Friday, December 15, 2006

UFR-Formation Explanation

In the "Upon Further Review" posts, you see under the "Formation" category, things like "Weak I," "Shotgun," "Shotgun Split Backs," and "Standard 2-TE." What do these things mean? In this post, I hope to describe what I mean when I use some of the most-common formation names.

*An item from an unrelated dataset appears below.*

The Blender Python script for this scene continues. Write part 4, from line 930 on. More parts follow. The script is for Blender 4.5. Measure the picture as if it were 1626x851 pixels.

A very basic offensive set. The team lines up with 2 running backs lined up directly behind the quarterback: one fullback perhaps 5 yards behind the line of scrimmage yards back and a halfback 7 yards behind the line of scrimmage. In a "base I," there are 2 WRs, one on each side of the offensive line, and a TE.
Weak I and Strong I
In a Weak I, the fullback is not directly behind the quarterback, but is instead offset to one side or the other. In a "Strong I", the FB is offset to the side where the TE is lined up; in a "Weak I," he's on the opposite side.
2-WR Weak and 2-WR Strong
Rather than being lined up one on each side, both of the WRs are lined up on the same side of the offensive line. I will also use "2-WR Right" or "Left" on a 2-TE set when there is no "strong" or "weak" side.
Standard 2-TE
2 TEs, 2 WRs, and 1 RB are in the game. Both TEs are lined up to the outside of the offensive tackle on the line of scrimmage.
Split Backs or Pro Set
Split Backs is the main alternative to the I-Formation. When backs are split, they're lined up next to each other, normally about 5 yards behind the line of scrimmage. The "Pro Set" is a specific type of Split Backs formation with 2 WRs, one on each side, and a TE.
I need to clarify here. By "Shotgun" by itself, I mean the team is in the base shotgun formation, with 3 WRs, 1 RB, 1 TE. 2 WRs are to one side and 1 WR and the TE are on the other side. In "Shotgun Strong," the slot WR is on the same side as the TE. I will also use "Shotgun" as a marker for other formations run where the QB is in the shotgun. A "Shotgun Split Backs" formation looks like "Split Backs," except that the QB is lined up between the 2 RBs.
3-WR, Slot Strong
A formation with 3 WRs, 2 to one side and 1 to the other. If the 2 are to the same side as the TE, it's "Slot Strong," else "Slot Weak."
4-WR Close
4 players are standing up at the line of scrimmage. Normally, this formation goes OT, Slot WR, FL on the line, with little if any spacing between them. Frequently, this play doesn't involve 4 WRs, but instead 2 TEs and 2 WRs. I call it "4-WR Close" because it's more easily recognizable to me. If the 4 WRs are spread out, then it's just "4-WR."

CLARIFICATION: I'm considering calling what I now call "Shotgun" "Base Shotgun." This would make "Shotgun Strong" "Strong Shotgun," and "Shotgun" by itself at the start of a formation description would just indicate the QB is in shotgun. I believe this would resolve any confusion. I'll play around with it and see what I think.